2つめは「コンテナ」です。コンテナとは1つのOS上にそれぞれのサービスが稼働するための専用区画を用意し、その上でサービスを稼働させる仮想化技術です。1つのコンテナ上で1つのサービスが稼働し、コンテナ上で動作するサービスはコンテナ外に影響を及ぼすことがなく、また、コンテナ外からの影響を受けることがありません。なお、サービス間の連携はAPIを通じて行われます。
マイクロサービスのメリットとは?
マイクロサービスはそれぞれ独立したサービスとして動作するため、技術的制約を受けにくく、それぞれ別のアプリケーションとして開発することが可能です。アプリケーション開発において、プログラミング言語の選択は開発を進める上で重要な要素の1つですが、プログラミング言語には向き不向きがあります。しかし、マイクロサービスではそれぞれのサービスに適したプログラミング言語や開発手法を採用することができます。
また、マイクロサービスではそれぞれの独立したサービスがネットワークを通じて稼働させるため、負荷分散やリソースの最適化、拡張性に優れています。また、障害が発生したとしても、その影響を局所的に抑えることができます。このため、耐障害性にも優れています。
マイクロサービスのデメリットと導入時の注意点
アプリケーションの開発を柔軟に進めることができ、拡張性や耐障害性に優れたマイクロサービスですが、デメリットも存在します。
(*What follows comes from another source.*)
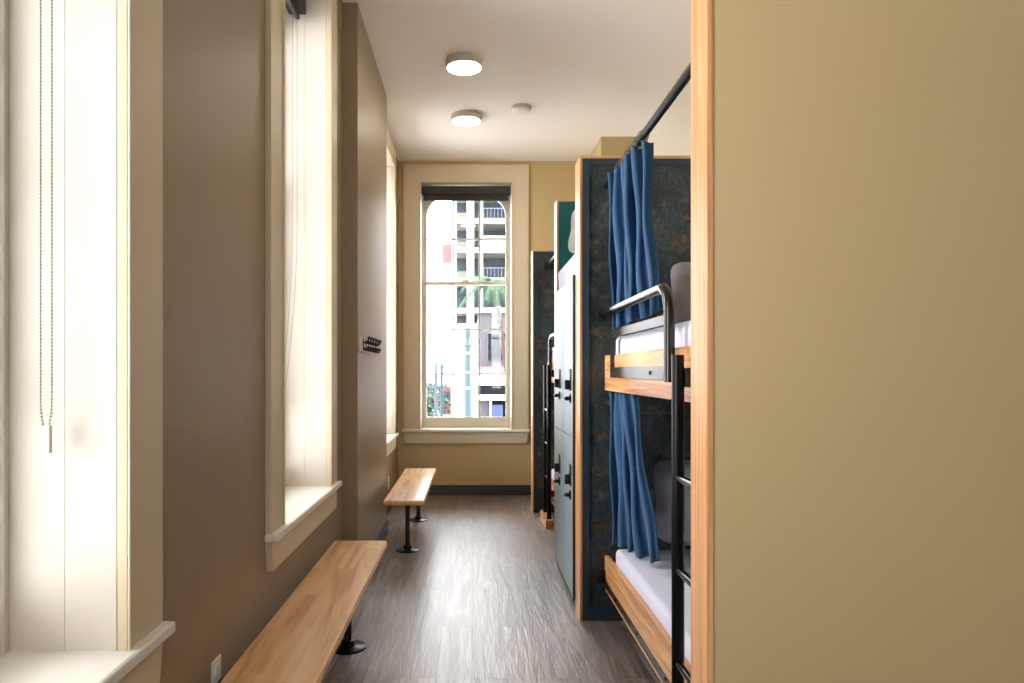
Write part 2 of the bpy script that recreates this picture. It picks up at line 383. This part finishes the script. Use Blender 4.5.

1つめのデメリットは設計が複雑になることです。それぞれ独立した複数の小さなサービスがネットワークを通じて連携するため、システム全体の構成が複雑になる可能性があります。このため、マイクロサービスでの設計においては、サービスの分割方法やサービス同士の連携方法など、高度な専門知識が必要です。
2つめは、データの整合性を保つことが難しいことです。マイクロサービスは、サービス毎の動作環境でデータストアを保持している場合が多く、また、データの同期が行われずに処理を行うこともあります。このため、アプリケーション全体としてデータの整合性を保つことが難しくなります。つまり、各サービスの独立性を保持しながらデータの整合性を保証するよう、各サービスの設計を進めなければなりません。
まとめ
この記事ではマイクロサービスの概要、メリットやデメリットについて紹介しました。
マイクロサービスは、ビジネス環境が急激に変化する現代において効率よく開発を進めることができる開発手法であり、拡張性、柔軟性、耐障害性に優れているのが特徴です。
マイクロサービスのメリットは技術的制約を受けにくく、それぞれ別のサービスとして開発を進めることができる点です。その一方で設計が複雑になりやすいため、設計を進めるにあたっては専門知識が必要です。また、サービス全体でデータの整合性が保つことができるよう設計を進めなければなりません。
サービスのリリースまでの時間を短縮することが目的であれば、マイクロサービスは目的実現に適した開発手法です。マイクロサービスの導入を検討しているのであれば、この記事がお役に立てば嬉しいです。